Tonks, Henry, 1862-1937; An Underground Casualty Clearing Station, Arras

(Henry Tonks, An Underground Casualty Clearing Station, Arras: photo credit Imperial War Museum)

But perhaps Ford’s most memorable use of the word is in a fictional context, its import quite explicitly unclear to Christopher Tietjens, who is describing to his wife Sylvia his experiences in a Casualty Clearing Station after suffering the effects of a shell blast: ‘“but the fellow who was strangling me was what I wanted to tell you about. He let out a number of ear-piercing shrieks and lots of orderlies came and pulled him off me and sat all over him. Then he began to shout ‘Faith!’ He shouted: ‘Faith! … Faith! … Faith!…’ at intervals of two seconds, as far as I could tell by my pulse, until four in the morning, when he died…. I don’t know whether it was a religious exhortation or a woman’s name, but I disliked him a good deal because he started my tortures, such as they were. . . . There had been a girl I knew called Faith. Oh, not a love affair: the daughter of my father’s head gardener, a Scotsman. The point is that every time he said Faith I asked myself ‘Faith … Faith what?’ I couldn’t remember the name of my father’s head gardener.”’[13]

‘Faith what?’ It’s a good question. I imagine we each have our own answer.
Notes

[1] Patrick White, Letters, edited by David Marr (London: Jonathan Cape, 1994), 153.

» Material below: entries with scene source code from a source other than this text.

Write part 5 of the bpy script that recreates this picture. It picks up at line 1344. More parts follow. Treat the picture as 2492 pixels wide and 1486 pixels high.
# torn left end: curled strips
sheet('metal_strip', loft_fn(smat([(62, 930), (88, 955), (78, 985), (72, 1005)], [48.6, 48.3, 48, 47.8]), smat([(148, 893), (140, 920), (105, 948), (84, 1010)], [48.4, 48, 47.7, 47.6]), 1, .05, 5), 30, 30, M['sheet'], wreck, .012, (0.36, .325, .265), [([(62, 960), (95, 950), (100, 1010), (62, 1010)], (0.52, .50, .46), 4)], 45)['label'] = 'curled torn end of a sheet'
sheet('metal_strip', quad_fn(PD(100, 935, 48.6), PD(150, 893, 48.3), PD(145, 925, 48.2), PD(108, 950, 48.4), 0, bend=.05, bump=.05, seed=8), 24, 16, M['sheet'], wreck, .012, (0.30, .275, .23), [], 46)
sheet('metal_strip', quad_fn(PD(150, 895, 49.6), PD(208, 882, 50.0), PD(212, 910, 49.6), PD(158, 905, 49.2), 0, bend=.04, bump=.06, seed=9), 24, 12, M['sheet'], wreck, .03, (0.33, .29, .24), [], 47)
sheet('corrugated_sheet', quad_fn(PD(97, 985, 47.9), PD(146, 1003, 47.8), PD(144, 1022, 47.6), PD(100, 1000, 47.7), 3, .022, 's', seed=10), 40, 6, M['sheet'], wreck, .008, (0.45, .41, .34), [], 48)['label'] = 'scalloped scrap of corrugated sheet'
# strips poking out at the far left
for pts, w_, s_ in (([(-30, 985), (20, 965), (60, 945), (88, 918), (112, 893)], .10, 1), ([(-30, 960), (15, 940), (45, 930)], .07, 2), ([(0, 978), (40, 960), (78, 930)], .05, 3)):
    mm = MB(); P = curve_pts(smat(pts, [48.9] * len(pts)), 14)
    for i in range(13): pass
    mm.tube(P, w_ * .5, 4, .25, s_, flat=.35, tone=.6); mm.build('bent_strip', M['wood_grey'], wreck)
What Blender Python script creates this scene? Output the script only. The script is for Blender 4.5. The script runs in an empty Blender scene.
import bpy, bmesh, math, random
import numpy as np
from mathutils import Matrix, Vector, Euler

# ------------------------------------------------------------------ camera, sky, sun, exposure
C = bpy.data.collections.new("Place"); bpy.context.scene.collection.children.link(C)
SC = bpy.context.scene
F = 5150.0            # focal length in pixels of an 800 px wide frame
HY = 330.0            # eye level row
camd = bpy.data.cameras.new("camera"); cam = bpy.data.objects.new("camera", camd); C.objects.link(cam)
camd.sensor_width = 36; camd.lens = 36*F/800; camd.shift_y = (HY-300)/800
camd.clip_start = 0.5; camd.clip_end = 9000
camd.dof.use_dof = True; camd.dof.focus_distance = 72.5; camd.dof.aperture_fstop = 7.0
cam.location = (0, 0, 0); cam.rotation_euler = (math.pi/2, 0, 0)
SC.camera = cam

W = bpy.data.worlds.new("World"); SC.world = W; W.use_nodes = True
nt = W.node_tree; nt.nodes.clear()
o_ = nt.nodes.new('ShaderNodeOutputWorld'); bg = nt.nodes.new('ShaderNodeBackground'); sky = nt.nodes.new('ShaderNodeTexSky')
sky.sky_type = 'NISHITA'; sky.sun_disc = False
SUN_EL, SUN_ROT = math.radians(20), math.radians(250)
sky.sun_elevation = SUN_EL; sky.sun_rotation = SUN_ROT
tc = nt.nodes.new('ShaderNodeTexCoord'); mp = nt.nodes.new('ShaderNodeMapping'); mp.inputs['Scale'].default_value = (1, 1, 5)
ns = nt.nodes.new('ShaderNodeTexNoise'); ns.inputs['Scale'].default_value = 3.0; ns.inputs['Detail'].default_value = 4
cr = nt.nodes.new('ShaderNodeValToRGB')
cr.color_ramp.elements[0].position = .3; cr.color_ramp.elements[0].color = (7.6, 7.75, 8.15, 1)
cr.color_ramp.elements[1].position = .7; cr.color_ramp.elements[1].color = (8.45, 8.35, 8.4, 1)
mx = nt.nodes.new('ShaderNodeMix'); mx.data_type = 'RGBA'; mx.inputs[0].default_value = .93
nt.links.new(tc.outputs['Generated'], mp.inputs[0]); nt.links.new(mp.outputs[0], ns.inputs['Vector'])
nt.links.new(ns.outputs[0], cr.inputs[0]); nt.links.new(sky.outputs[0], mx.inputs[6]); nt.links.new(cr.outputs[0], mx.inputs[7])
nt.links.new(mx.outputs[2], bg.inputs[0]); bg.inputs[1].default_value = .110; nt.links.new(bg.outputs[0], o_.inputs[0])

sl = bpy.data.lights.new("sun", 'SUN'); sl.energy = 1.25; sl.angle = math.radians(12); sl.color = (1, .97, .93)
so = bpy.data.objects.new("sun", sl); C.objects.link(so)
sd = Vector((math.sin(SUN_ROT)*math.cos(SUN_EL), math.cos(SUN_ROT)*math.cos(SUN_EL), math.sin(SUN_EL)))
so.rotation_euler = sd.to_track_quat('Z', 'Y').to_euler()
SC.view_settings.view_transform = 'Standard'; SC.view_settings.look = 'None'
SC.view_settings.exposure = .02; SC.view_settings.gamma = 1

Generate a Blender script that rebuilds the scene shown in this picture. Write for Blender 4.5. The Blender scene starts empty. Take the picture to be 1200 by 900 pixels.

[2] Dowson, ‘Non Sum Qualis Eram Bonae Sub Regno Cynarae’, in Ian Fletcher, editor, British Poetry and Prose, 1870-1905 (Oxford: Oxford University Press, 1987), 377. The title, from Horace’s Odes, IV, translates as ‘I am not what once I was under kind/ Cynara’s reign.’

[3] D. H. Lawrence, Kangaroo, edited by Bruce Steele, with an introduction and notes by Mac Daly (Cambridge edition, 1994; London: Penguin, 1997), 155.

[4] Katherine Mansfield, Selected Letters, edited by Vincent O’Sullivan (Oxford: Oxford University Press, 1990), 186.

[5] Thomas Merton, A Secular Journal (London: Hollis & Carter, 1959), 58.

[6] John Cowper Powys, introduction to Llewellyn Powys, A Baker’s Dozen (1941; London: Village Press, 1974), 15.

[7] Davenport, ‘What Are These Monkeys Doing?’ in Every Force Evolves a Form (San Francisco: North Point Press, 1987), 20.

[8] Ford Madox Ford, ‘Literary Portraits – VII. Mr. Percival Gibbon and “The Second-Class Passenger’: Outlook, XXXII (25 October 1913), 571. The ‘débâcle’ is the Franco-Prussian war and the upheaval that immediately followed it.

[9] In Poems for Pictures and for Notes of Music (1900): Collected Poems (London: Max Goschen, 1913 [dated 1914]), 142.

[10] Ford Madox Ford, Return to Yesterday: Reminiscences 1894-1914 (London: Victor Gollancz, 1931), 185.

[11] Ford Madox Ford, Provence (London: Allen & Unwin, 1938), 315.

[12] Ford Madox Ford, Letters of Ford Madox Ford, edited by Richard M. Ludwig (Princeton: Princeton University Press, 1965), 287.

[13] Ford Madox Ford, Some Do Not. . . (1924; edited by Max Saunders, Manchester: Carcanet Press, 2010), 210.